La giornata dell'11 novembre ricorda per noi tutti il popolare detto legato all'estate di San Martino, con il celebre episodio risalente al rigido autunno del 335 quando il futuro Santo, allora arruolato nell'esercito romano operante in Gallia, venne una notte chiamato di guardia, "circitor", con il compito di essere di ronda all'accampamento nonché alla sorveglianza notturna delle guarnigioni.
Durante una di queste ronde avvenne l'episodio che gli cambiò la vita e che ancora oggi è quello più ricordato e più usato dall'iconografia che lo vede  ritratto al taglio del suo mantello in due metà alla visione di un mendicante infreddolito e seminudo. 
Ma, oltre a questo lodevole episodio, nella regione del Veneto si suole ricordare questo Santo dedicandogli nel giorno della sua morte, avvenuta l'11 novembre a Tours in Francia, una particolare festa, una sorta di capodanno contadino con tanto di copiose abbuffate. E l’animale tipico che domina questa ricorrenza è l’oca.
Difatti alcuni secoli fa l’allevamento delle oche era molto diffuso in tutta la regione, essendo l'oca ricca di grasso e quindi di estrema importanza per il suo alto contenuto calorico, specie con l'arrivo del primo freddo. Da qui ne nacque un proverbio in dialetto veneto “Chi no magna oca a San Martin, no’l fa el becco de un quatrin”.
Inoltre una leggenda pare che narrasse di un Martino, allora solo prete, che non volesse diventare Vescovo e per sfuggire alle ricerche si nascose in una stalla piena di oche, ma il crescente starnazzamento degli animali rivelò il suo nascondiglio, è così fu costretto a tornare in parrocchia proseguendo il cammino che lo porterà alla sua santificazione. 

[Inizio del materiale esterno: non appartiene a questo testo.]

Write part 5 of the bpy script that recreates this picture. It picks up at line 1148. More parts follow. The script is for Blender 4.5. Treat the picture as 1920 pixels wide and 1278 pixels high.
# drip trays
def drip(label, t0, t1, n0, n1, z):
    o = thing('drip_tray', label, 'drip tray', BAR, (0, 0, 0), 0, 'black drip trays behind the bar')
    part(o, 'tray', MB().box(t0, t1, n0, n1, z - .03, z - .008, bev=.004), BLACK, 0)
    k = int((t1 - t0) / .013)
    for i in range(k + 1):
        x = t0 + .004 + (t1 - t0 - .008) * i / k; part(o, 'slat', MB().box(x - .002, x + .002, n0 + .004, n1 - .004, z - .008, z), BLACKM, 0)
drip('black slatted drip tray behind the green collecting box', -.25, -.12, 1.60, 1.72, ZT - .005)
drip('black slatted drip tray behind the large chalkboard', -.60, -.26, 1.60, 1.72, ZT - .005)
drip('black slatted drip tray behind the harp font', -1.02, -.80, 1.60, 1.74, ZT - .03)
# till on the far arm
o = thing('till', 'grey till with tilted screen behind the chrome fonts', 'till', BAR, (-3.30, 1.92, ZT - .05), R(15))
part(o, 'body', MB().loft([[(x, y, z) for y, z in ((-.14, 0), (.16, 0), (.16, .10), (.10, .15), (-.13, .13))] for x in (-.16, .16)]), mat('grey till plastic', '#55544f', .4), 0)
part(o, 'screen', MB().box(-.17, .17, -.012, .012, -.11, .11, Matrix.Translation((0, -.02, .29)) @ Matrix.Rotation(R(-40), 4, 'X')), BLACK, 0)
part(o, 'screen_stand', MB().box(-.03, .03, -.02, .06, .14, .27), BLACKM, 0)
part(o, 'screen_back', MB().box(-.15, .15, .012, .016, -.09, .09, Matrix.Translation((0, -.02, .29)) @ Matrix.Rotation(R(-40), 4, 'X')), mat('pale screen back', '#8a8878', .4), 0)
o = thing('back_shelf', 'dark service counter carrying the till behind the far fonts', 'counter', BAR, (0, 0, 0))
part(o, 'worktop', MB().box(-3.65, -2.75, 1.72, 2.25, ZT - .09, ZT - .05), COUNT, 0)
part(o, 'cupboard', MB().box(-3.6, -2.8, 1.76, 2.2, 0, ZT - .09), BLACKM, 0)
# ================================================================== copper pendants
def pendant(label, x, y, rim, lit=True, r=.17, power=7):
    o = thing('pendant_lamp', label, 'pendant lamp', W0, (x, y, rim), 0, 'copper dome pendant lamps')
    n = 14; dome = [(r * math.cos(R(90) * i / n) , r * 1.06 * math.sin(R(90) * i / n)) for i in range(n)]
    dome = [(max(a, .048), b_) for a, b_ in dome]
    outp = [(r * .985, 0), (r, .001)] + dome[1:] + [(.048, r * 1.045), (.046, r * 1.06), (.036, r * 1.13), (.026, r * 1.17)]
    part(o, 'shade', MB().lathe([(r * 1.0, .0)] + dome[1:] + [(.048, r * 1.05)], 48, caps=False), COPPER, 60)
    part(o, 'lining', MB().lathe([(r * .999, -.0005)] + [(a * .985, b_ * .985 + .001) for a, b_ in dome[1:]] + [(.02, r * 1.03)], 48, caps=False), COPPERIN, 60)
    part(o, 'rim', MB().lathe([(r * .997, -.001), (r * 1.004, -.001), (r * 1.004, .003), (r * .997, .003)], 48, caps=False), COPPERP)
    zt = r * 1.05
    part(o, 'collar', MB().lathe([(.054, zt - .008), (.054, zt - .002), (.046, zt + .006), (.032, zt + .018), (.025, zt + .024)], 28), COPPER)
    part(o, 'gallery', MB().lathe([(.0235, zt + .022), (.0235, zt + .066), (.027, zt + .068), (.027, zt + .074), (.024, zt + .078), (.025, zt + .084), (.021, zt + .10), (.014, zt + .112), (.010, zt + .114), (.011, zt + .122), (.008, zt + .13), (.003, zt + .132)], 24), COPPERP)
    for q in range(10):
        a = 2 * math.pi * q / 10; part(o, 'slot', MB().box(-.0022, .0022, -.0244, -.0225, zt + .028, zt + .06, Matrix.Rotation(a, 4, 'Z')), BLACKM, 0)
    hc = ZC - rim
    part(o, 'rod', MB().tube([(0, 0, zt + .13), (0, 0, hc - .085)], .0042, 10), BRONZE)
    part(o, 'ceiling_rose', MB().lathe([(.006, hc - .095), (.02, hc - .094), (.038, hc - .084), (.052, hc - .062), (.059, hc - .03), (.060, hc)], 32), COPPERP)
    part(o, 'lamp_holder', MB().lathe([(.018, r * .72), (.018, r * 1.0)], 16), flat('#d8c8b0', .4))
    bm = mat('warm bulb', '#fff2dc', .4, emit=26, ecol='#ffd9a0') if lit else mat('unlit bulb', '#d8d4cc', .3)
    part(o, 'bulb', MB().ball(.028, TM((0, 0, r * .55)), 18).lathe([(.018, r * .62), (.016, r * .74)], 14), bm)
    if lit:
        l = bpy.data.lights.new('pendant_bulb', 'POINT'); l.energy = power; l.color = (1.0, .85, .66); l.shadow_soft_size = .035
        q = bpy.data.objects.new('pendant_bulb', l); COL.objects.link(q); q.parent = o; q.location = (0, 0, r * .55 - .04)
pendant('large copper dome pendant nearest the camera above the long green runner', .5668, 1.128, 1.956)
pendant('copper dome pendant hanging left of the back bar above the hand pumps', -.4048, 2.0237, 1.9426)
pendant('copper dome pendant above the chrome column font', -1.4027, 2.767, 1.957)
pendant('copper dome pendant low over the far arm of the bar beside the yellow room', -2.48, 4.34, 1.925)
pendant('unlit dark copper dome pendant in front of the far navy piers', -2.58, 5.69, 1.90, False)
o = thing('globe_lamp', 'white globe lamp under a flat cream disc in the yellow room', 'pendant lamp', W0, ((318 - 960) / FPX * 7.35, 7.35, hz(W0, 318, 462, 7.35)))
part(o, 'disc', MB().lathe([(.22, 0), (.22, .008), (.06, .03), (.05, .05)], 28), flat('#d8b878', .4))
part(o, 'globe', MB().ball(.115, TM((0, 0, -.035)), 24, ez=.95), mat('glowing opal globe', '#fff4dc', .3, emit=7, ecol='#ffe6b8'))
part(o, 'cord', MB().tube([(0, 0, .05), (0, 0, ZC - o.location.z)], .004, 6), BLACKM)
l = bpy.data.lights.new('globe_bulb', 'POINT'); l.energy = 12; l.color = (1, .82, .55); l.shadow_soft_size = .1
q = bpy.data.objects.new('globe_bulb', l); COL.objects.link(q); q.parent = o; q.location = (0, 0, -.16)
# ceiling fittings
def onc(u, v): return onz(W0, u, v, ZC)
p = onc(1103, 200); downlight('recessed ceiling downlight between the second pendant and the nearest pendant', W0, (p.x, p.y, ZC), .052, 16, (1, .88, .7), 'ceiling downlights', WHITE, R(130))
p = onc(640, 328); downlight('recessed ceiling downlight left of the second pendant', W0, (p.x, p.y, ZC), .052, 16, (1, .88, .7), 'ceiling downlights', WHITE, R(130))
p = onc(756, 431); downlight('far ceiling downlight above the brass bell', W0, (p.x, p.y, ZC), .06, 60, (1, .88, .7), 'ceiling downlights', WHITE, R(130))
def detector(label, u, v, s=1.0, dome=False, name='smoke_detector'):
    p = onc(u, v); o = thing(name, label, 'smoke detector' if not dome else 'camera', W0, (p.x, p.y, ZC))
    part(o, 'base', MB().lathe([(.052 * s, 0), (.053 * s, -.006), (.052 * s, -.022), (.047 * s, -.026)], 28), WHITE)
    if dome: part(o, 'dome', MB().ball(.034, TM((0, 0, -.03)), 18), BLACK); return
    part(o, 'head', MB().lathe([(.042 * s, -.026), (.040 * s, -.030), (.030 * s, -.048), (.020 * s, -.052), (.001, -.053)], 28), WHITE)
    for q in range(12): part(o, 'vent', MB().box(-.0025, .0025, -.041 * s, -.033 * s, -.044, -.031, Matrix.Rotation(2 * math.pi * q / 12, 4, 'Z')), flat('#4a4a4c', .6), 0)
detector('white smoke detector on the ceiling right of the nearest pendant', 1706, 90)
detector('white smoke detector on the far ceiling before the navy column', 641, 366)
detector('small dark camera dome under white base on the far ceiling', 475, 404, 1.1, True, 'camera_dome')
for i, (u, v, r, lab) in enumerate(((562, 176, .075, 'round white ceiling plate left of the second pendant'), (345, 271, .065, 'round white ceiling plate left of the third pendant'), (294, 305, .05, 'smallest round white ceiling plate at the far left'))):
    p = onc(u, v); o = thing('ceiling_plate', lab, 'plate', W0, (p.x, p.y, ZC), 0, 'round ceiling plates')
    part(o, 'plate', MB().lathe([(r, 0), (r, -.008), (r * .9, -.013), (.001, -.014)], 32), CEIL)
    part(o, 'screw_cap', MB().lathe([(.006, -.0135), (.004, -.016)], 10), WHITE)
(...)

Questa appena scritta è quanto la storia ci ha trasmesso nel ricordo indelebile di una inusuale giornata novembrina che, come per magia, tutti gli anni paia dissolvere le prime grigie brume autunnali a beneficio di alcuni tiepidi e rassicuranti raggi di sole... ed è quello stesso sole di un sessantennio fa che sembra magicamente, come un vivido flashback, riapparire mostrando le prime luci del giorno rischiarare i tetti umidi ed accarezzare il verde viale dei profumati tigli prospicienti l'atrio della Basilica di San Paolo Fuori le Mura e costeggianti per circa 400 mt. la Via Ostiense, fino a confluire con le colonne dell'edificio in stile liberty ove trovava sede la Scuola Elementare Niccolò Tommaseo (attualmente facoltà Economia e Commercio dell'università Roma Tre) dove il sottoscritto ha frequentato i primi 5 anni di scuola e dove tutti gli anni in quella data ogni scolaro portava da casa un cartoccio di caldarroste che nell'ora della ricreazione vedeva riunite nel suo cortile tutte le classi a sbucciarle insieme ai rispettivi insegnanti...

Ed ancora a dispetto del tempo intercorso ed al solo suo pensiero avverto nelle nari quel delicato, soave ed inebriante effluvio delle caldarroste sbruciacchiate e cotte di buon mattino dalle mani di mamma Ofelia, in un vecchio fornellino a legna con le gambe in metallo che, mezzo arrugginito, conservo ancora tra le mille cianfrusaglie di vecchi ricordi in una ammuffita ma più che mai  "viva... vivissima" cantina!

"La memoria è come un fuoco, se spengi il fuoco si spenge la vita!"